**What to work on**
Each line from the start of the data below through the one containing "tag(dk, 'dark membrane" must be reproduced exactly.

## Start Source material

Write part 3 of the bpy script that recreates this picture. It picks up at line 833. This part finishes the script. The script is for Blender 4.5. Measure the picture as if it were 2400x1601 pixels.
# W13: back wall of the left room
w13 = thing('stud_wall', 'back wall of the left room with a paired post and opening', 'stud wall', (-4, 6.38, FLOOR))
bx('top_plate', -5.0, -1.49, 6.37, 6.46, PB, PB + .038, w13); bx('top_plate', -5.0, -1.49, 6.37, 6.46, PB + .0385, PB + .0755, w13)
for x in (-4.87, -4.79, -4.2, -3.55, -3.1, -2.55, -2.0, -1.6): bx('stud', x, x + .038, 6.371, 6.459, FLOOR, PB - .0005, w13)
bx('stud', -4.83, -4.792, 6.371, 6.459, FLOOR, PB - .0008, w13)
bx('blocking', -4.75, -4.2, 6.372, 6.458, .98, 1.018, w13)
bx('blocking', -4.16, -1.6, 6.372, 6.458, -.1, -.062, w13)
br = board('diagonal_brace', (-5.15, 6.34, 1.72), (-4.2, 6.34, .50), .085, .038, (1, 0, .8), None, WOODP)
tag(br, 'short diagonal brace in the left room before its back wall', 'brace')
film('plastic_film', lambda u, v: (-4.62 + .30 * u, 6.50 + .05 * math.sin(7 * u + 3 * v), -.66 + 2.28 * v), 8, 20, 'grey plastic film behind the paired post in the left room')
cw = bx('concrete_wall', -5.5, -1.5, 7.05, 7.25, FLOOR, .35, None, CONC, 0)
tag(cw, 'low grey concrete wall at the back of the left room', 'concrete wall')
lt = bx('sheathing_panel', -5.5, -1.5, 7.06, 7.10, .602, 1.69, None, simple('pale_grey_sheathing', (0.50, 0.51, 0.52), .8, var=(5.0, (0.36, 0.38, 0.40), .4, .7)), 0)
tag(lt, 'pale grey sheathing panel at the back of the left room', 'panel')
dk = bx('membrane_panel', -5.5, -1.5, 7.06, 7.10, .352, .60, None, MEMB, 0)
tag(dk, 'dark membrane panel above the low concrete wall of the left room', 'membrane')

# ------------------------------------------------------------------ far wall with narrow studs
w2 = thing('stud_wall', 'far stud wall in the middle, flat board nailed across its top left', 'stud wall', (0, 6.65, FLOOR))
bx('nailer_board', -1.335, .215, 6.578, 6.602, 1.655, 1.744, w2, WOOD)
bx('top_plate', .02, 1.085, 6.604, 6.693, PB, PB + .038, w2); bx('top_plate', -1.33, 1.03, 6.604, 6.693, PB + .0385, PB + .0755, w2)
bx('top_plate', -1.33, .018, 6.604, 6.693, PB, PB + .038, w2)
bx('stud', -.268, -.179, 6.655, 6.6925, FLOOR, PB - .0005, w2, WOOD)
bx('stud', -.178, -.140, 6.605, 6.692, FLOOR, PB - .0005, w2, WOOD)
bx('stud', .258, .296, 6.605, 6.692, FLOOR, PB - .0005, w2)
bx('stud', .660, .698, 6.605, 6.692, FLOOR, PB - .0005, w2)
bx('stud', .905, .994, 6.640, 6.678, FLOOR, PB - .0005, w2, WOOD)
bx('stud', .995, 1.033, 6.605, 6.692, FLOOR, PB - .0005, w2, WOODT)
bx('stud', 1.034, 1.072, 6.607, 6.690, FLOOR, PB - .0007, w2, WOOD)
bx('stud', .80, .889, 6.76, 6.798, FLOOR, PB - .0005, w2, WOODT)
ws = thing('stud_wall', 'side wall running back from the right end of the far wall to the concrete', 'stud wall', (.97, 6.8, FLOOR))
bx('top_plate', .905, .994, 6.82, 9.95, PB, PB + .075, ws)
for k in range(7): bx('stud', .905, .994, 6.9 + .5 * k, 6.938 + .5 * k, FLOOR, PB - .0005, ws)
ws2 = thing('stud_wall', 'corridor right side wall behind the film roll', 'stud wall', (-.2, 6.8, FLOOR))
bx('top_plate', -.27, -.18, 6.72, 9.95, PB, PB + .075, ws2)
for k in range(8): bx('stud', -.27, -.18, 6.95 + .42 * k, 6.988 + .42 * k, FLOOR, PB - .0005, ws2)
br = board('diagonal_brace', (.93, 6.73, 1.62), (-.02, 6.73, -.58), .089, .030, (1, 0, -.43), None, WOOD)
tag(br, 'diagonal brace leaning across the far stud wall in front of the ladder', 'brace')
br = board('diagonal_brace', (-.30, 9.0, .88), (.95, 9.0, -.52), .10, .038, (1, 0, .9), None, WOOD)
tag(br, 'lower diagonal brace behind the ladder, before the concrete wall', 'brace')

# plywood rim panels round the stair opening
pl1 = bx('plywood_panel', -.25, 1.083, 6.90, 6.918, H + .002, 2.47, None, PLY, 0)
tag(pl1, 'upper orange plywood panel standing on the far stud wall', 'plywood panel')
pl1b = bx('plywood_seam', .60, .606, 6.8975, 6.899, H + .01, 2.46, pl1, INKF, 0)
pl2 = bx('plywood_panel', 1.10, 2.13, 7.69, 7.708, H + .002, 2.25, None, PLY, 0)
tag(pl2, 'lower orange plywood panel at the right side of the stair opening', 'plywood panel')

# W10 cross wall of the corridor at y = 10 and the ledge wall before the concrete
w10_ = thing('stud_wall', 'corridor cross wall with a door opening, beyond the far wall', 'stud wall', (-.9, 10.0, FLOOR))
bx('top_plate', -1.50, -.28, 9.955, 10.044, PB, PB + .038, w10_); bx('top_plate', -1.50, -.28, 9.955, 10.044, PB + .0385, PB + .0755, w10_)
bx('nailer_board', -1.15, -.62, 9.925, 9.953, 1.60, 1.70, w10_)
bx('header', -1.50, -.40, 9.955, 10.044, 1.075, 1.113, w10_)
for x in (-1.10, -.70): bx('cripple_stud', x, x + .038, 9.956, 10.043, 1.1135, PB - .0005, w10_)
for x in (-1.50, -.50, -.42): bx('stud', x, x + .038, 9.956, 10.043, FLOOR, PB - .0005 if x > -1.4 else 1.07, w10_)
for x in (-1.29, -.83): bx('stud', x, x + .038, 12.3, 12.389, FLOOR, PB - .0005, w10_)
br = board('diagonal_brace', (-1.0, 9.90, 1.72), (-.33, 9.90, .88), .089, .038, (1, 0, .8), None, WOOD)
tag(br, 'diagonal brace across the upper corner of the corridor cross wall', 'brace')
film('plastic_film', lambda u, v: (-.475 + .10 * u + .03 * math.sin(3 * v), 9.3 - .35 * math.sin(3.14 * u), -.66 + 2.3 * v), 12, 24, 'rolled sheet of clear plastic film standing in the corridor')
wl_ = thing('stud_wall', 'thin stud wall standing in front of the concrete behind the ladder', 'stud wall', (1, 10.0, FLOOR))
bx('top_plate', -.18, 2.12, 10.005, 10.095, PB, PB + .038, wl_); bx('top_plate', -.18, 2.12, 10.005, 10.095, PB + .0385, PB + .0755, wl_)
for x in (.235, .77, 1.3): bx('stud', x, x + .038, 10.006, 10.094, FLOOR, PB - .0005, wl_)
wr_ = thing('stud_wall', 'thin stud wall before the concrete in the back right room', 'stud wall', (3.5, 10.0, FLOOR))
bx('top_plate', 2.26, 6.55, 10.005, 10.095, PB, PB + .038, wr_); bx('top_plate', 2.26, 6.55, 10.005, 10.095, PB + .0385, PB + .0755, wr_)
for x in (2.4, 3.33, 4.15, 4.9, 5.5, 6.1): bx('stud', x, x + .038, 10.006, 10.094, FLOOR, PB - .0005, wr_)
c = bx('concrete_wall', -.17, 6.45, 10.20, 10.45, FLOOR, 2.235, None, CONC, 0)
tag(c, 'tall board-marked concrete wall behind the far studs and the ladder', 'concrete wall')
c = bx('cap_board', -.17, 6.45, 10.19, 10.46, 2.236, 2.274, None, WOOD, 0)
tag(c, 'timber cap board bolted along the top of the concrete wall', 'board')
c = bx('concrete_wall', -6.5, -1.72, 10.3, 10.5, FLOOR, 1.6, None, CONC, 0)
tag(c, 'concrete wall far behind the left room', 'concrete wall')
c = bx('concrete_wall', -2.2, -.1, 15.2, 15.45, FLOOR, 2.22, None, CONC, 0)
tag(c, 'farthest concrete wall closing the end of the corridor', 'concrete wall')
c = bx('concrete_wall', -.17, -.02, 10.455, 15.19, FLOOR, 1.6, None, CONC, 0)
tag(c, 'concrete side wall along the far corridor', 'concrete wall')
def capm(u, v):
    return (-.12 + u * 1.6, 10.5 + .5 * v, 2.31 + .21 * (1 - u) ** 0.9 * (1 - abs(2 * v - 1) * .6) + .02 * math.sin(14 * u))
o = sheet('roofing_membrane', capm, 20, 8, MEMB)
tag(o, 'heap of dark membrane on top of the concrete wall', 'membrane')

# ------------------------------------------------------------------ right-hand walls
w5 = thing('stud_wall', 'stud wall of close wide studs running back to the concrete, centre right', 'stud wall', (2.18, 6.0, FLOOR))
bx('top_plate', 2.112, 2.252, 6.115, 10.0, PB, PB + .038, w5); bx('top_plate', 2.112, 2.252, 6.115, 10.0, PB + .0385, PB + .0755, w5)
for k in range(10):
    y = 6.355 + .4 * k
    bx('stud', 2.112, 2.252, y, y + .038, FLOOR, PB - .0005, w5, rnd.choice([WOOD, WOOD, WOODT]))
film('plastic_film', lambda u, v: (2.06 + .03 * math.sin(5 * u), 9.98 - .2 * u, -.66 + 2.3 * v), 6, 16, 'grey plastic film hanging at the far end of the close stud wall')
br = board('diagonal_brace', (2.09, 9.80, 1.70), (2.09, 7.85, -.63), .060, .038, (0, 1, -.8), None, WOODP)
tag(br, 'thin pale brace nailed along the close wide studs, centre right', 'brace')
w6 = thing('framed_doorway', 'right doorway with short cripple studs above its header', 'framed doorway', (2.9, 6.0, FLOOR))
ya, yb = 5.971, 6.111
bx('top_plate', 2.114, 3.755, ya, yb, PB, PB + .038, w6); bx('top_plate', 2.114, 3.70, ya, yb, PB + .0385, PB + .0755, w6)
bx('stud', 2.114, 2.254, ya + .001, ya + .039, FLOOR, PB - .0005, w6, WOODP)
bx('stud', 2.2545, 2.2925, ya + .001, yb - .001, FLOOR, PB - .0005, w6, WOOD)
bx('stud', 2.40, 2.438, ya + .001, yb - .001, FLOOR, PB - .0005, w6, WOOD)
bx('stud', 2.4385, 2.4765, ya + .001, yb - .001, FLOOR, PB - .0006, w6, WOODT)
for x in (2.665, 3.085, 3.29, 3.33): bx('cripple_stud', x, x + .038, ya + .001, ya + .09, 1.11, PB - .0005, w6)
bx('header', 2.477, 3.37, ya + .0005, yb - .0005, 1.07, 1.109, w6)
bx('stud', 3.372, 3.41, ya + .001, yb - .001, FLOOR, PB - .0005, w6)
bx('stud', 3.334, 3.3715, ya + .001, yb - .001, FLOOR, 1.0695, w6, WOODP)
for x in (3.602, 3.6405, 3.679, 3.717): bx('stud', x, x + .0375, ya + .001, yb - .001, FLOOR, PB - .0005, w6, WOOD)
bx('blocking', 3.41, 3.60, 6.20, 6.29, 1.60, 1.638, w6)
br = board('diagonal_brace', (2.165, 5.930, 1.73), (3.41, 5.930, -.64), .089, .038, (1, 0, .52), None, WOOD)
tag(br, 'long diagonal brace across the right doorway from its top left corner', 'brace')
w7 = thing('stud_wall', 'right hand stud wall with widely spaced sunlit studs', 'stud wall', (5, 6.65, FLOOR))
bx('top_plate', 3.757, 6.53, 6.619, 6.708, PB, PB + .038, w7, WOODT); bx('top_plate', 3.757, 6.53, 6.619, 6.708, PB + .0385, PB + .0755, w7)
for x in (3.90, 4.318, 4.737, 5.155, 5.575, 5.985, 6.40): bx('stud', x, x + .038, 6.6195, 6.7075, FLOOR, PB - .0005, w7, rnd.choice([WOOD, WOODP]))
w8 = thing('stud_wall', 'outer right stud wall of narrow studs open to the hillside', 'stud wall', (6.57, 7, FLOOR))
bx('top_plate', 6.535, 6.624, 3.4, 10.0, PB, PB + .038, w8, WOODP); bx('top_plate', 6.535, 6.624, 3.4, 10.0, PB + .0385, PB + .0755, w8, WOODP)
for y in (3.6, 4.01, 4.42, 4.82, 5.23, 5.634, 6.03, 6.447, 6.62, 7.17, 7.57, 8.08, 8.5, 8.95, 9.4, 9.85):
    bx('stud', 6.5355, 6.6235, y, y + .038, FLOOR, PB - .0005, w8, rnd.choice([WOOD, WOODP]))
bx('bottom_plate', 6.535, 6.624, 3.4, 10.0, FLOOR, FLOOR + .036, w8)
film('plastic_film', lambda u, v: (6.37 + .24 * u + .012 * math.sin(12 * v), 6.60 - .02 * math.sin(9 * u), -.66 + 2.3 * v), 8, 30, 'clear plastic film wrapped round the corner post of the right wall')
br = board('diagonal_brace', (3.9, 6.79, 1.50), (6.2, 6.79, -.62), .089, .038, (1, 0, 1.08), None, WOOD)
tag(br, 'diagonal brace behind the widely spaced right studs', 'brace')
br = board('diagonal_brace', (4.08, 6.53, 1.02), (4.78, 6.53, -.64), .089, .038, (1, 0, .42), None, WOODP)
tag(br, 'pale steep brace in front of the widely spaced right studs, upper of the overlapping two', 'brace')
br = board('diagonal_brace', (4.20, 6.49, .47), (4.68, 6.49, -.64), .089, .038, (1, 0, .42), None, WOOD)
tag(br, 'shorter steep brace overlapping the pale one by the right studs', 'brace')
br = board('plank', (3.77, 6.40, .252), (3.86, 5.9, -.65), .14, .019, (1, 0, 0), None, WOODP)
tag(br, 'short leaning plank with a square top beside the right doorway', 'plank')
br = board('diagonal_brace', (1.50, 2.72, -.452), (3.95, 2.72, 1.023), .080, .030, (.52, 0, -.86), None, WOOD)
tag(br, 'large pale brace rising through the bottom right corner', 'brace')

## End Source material

**Exercise answer**
Write part 3 of the bpy script that recreates this picture. It picks up at line 833. This part finishes the script. The script is for Blender 4.5. Measure the picture as if it were 2400x1601 pixels.
# W13: back wall of the left room
w13 = thing('stud_wall', 'back wall of the left room with a paired post and opening', 'stud wall', (-4, 6.38, FLOOR))
bx('top_plate', -5.0, -1.49, 6.37, 6.46, PB, PB + .038, w13); bx('top_plate', -5.0, -1.49, 6.37, 6.46, PB + .0385, PB + .0755, w13)
for x in (-4.87, -4.79, -4.2, -3.55, -3.1, -2.55, -2.0, -1.6): bx('stud', x, x + .038, 6.371, 6.459, FLOOR, PB - .0005, w13)
bx('stud', -4.83, -4.792, 6.371, 6.459, FLOOR, PB - .0008, w13)
bx('blocking', -4.75, -4.2, 6.372, 6.458, .98, 1.018, w13)
bx('blocking', -4.16, -1.6, 6.372, 6.458, -.1, -.062, w13)
br = board('diagonal_brace', (-5.15, 6.34, 1.72), (-4.2, 6.34, .50), .085, .038, (1, 0, .8), None, WOODP)
tag(br, 'short diagonal brace in the left room before its back wall', 'brace')
film('plastic_film', lambda u, v: (-4.62 + .30 * u, 6.50 + .05 * math.sin(7 * u + 3 * v), -.66 + 2.28 * v), 8, 20, 'grey plastic film behind the paired post in the left room')
cw = bx('concrete_wall', -5.5, -1.5, 7.05, 7.25, FLOOR, .35, None, CONC, 0)
tag(cw, 'low grey concrete wall at the back of the left room', 'concrete wall')
lt = bx('sheathing_panel', -5.5, -1.5, 7.06, 7.10, .602, 1.69, None, simple('pale_grey_sheathing', (0.50, 0.51, 0.52), .8, var=(5.0, (0.36, 0.38, 0.40), .4, .7)), 0)
tag(lt, 'pale grey sheathing panel at the back of the left room', 'panel')
dk = bx('membrane_panel', -5.5, -1.5, 7.06, 7.10, .352, .60, None, MEMB, 0)
tag(dk, 'dark membrane panel above the low concrete wall of the left room', 'membrane')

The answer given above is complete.